D’altra parte la pornografia è uno dei principali ambiti di applicazione del Deepfake, con il web che pullula di siti porno specializzati in questa tipologia di video. Utenti di tutti il mondo vi si collegano per sfogare le proprie fantasie in merito a questo o quell’attore, questo o quello sportivo, e in generale qualunque figura pubblica di cui ci sia abbastanza materiale video e fotografico di pubblico dominio per alimentare i software di intelligenza artificiale incaricati di eseguire la “magia”. Sempre più spesso però si diffondo video che non hanno per protagoniste le star di turno, bensì gente comune, compagni/e di classe e persone della porta accanto: è l’ultima frontiera del revenge porn, o del cyberbullismo, a seconda dei casi. Che sia una reazione ad un approccio rifiutato, una vendetta per un brutto voto preso o un semplice scherzo di pessimo gusto, il fenomeno dei Deepfake si sta espandendo a macchia d’olio e coinvolge sempre più giovani, spesso addirittura minorenni.
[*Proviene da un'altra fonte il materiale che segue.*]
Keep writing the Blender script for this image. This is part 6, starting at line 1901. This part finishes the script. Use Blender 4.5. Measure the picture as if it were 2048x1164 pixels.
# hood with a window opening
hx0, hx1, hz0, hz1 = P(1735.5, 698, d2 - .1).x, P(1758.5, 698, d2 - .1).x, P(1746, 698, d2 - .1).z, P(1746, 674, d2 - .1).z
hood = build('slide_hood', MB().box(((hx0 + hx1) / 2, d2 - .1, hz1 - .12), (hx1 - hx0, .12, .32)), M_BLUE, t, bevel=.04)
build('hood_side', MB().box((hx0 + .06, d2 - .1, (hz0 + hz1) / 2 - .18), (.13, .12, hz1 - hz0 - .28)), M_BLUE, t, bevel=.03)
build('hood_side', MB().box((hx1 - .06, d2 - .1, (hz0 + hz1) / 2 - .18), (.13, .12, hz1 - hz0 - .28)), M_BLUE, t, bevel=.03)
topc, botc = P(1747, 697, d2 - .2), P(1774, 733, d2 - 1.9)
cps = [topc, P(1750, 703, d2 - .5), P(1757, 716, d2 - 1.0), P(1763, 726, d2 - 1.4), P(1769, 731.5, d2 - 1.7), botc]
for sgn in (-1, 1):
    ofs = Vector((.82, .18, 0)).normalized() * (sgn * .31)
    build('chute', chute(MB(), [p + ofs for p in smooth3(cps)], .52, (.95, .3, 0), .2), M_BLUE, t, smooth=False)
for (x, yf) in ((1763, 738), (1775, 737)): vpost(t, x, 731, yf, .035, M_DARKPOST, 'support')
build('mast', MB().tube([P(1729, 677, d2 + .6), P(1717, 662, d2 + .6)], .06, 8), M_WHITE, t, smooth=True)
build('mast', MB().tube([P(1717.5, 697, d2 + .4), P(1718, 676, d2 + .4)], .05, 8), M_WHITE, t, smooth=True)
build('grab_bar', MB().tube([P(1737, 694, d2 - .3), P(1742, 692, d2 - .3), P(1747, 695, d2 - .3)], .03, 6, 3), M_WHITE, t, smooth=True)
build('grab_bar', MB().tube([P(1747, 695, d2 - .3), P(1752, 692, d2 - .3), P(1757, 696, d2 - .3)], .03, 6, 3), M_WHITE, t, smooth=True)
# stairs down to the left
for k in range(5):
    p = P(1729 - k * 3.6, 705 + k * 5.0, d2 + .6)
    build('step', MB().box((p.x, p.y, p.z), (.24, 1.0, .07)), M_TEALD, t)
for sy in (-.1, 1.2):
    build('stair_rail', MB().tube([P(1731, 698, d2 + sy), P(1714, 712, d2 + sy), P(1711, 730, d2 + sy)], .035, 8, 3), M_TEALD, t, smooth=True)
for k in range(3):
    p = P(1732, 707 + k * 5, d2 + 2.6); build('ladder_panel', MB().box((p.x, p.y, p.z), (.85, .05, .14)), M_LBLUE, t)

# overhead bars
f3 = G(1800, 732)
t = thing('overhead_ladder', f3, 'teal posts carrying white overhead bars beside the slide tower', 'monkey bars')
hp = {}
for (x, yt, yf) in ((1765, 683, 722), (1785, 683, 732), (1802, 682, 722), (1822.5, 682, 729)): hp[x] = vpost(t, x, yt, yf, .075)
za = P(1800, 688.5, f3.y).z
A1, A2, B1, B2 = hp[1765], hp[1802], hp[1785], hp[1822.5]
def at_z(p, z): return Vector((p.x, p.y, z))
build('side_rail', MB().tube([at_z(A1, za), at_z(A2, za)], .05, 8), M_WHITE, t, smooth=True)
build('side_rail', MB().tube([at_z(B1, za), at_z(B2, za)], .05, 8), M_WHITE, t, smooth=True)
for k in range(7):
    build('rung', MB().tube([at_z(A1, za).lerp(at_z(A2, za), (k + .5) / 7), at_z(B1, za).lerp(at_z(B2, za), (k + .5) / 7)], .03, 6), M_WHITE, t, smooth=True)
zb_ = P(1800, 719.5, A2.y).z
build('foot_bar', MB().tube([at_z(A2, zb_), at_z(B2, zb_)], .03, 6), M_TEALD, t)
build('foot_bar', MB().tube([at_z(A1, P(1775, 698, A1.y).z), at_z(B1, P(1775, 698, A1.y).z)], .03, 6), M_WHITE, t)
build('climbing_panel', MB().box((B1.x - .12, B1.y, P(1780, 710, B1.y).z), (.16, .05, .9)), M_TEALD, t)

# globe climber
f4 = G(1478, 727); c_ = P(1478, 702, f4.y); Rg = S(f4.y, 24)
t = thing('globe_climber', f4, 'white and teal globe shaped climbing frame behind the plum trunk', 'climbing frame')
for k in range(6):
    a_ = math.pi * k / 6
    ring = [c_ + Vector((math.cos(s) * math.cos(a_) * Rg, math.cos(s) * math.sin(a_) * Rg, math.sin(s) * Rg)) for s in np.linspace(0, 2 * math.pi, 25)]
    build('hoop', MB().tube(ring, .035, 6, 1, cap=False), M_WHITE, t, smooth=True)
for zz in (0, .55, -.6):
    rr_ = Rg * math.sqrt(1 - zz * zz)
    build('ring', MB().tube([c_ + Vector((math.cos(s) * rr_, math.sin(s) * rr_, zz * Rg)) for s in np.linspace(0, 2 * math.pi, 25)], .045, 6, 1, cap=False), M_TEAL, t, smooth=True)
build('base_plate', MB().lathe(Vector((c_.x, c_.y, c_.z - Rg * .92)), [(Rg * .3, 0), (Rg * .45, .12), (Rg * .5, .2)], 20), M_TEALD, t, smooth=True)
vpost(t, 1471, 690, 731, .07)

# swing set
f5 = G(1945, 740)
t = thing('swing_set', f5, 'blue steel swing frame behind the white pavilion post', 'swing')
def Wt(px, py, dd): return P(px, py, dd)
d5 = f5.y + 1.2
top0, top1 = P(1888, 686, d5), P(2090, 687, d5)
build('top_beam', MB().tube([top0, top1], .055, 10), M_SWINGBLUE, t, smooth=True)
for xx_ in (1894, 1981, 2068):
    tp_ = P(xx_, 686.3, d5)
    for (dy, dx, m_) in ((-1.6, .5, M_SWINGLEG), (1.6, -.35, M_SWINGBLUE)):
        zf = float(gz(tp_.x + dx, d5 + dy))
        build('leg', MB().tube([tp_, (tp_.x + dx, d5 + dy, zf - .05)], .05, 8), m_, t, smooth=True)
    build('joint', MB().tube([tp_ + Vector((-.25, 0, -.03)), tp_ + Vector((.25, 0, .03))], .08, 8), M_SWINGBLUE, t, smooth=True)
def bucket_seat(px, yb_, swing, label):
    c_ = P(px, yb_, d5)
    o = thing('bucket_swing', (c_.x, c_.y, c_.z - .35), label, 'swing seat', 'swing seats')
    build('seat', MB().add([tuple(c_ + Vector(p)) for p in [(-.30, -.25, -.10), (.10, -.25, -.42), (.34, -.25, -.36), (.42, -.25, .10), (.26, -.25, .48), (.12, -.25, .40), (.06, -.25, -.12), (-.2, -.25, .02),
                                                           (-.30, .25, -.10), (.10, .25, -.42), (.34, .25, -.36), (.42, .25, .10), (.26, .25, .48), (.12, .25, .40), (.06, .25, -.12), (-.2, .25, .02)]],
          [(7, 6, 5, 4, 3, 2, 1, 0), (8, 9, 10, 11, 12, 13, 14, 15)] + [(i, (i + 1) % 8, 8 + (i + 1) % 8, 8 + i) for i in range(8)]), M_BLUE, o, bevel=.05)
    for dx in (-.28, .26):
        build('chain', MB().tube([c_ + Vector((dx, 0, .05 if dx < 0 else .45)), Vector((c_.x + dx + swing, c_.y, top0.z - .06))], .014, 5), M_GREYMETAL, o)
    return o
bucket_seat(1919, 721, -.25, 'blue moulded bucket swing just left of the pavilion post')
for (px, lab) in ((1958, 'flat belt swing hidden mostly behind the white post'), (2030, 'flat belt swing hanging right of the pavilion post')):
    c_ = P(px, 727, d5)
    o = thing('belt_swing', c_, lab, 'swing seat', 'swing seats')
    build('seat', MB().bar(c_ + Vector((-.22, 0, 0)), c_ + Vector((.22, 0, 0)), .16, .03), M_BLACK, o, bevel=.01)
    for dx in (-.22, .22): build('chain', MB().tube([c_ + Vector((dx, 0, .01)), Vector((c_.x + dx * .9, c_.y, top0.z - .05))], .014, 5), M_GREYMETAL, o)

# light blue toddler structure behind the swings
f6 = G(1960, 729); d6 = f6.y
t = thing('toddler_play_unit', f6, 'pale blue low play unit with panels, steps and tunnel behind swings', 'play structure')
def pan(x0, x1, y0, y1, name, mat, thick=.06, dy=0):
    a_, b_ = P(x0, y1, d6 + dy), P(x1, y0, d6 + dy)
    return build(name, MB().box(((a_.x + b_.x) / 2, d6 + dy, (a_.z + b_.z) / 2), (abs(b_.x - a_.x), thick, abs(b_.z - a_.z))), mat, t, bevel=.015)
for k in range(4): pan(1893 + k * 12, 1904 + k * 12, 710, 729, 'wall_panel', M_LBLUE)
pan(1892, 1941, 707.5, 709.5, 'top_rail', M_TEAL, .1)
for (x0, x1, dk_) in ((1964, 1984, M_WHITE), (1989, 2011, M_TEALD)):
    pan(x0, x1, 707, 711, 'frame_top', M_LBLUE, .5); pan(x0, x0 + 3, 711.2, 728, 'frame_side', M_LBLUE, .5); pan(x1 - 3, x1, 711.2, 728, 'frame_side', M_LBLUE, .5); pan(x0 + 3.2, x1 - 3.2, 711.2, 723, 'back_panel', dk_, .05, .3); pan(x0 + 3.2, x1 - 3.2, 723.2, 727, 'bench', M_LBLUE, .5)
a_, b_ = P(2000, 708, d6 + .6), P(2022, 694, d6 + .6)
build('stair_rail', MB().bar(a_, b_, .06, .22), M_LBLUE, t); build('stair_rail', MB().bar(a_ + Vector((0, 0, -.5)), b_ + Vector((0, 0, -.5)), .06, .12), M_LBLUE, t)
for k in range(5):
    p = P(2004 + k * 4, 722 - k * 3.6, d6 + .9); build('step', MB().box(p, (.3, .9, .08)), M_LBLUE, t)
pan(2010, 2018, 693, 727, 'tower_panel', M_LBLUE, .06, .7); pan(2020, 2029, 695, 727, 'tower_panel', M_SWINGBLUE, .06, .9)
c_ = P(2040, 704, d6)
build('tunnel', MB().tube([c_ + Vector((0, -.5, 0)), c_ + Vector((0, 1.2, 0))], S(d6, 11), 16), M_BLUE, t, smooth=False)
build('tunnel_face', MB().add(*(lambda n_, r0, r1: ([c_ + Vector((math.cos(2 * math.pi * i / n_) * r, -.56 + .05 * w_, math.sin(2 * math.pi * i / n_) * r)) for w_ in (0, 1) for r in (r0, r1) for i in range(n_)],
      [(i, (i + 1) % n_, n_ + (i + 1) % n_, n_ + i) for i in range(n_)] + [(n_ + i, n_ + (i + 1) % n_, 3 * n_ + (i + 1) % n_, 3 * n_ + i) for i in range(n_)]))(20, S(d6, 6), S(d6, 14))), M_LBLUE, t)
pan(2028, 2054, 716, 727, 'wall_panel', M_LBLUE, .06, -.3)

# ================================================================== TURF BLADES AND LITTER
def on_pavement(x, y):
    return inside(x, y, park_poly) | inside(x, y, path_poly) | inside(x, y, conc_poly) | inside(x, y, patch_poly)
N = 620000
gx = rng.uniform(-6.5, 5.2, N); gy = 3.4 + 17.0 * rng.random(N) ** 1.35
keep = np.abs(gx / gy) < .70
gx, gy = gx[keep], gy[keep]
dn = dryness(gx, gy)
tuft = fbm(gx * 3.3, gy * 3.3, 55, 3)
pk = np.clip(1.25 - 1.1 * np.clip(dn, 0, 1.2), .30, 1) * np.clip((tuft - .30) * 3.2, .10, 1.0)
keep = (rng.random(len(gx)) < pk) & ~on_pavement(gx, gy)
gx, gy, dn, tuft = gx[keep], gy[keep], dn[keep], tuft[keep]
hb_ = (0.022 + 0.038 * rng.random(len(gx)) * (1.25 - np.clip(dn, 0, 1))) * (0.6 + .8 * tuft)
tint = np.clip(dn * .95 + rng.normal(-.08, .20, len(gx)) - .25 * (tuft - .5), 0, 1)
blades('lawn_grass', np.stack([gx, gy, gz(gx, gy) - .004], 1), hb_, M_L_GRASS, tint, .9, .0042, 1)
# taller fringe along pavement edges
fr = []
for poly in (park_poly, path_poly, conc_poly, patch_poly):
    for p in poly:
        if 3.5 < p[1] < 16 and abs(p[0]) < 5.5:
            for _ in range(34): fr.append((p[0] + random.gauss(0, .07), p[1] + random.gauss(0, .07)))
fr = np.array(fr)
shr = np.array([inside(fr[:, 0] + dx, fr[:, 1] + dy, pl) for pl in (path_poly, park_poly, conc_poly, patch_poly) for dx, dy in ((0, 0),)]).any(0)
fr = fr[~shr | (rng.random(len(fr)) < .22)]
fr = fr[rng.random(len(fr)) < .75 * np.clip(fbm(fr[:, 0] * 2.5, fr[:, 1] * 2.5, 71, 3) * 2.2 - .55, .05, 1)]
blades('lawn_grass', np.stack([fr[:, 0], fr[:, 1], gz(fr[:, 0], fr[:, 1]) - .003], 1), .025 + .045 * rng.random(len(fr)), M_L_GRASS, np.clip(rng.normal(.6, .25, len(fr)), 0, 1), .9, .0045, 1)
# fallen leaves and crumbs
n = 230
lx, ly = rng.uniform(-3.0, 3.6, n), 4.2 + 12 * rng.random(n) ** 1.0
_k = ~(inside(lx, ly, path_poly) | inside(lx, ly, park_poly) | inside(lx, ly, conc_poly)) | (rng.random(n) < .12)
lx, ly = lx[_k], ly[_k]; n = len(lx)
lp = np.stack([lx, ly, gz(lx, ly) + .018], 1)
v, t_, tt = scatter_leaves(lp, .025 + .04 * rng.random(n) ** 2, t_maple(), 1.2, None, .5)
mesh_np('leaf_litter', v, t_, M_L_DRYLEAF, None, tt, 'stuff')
Reuters ha riportato una stima secondo cui solo nel 2023 siano stati prodotti oltre 500.000 Deepfake audio o video circolati liberamente tramite i social media, e questo dà l’idea delle implicazioni devastanti che la diffusione di tale materiale possa avere nei confronti delle vite dei soggetti coinvolti. Al di fuori del mero ambito pornografico, queste tecniche possono costituire un mezzo potentissimo di disinformazione, pilotaggio di grandi masse di opinioni a scopo elettorale o propagandistico, truffe online di varia natura e chi più ne ha più ne metta. E siccome le legislazioni sono lente a prendere contromisure, stavolta è la società civile a dire un secco “No” a tale pratica, tramite una lettera aperta.

C’è chi dice No

È ora che i governi si sveglino e combattano attivamente il deepfake
È ora che i governi si sveglino e combattano attivamente il deepfake

Sul sito OpenLetter è stata pubblicata in settimana la lettera aperta denominata Disrupting the Deepfake Supply Chain (ovvero, grossomodo, “Distruggere la catena di approvvigionamento del Deepfake”). La lettera, che ha tra i firmatari eminenze del calibro di Jaron Lanier (computer scientist che ha coniato l’espressione “realtà virtuale”), Frances Haugen (informatrice del WSJ che ha scoperchiato il vaso di pandora sui Facebook Files), Stuart Russell (fondatore del Center for Human-Compatible Artificial Intelligence all’università di Berkeley) e moltissimi altri, dichiara di considerare i deepfake una minaccia crescente per la società, e auspica un intervento rapido e deciso da parte dei governi di tutto il mondo per contrastare il fenomeno con nuove leggi che operino in tre direzioni:

  • criminalizzare la pornografia infantile realizzata tramite deepfake, anche nei casi in cui si tratti di avatar completamente virtuali
  • sanzionare penalmente i creatori e i diffusori di materiale deepfake
  • responsabilizzare gli sviluppatori di software affinché inibiscano la realizzazione di tali pratiche mediante i loro programmi, facendo ricadere almeno parzialmente sulla loro responsabilità il compito di porre in essere tali contromisure e limitazioni.

Oggi i deepfake contemplano spesso l’immaginario sessuale, frode, o disinformazione politica. Dato che l’AI sta progredendo rapidamente e ciò rende i deepfake sempre più facili da creare, sono necessarie misure di sicurezza che assicurino la funzionalità e l’integrità della nostra infrastruttura digitale.

Come si legge insomma da questi estratti le preoccupazioni dei firmatari sono ancora più grandi di quelle – già gravissime – che afferiscono alla privacy e dignità del singolo individuo, poiché le ricadute dell’uso sistematico del deepfake nell’ecosistema digitale potrebbe rapidamente causarne un collasso sotto i colpi di fake news che renderebbero sempre più difficile districarsi in un web colmo di materiale fraudolento. Combattere i deepfake significa insomma proteggere non solo l’integrità di internet, ma delle società stesse in cui viviamo.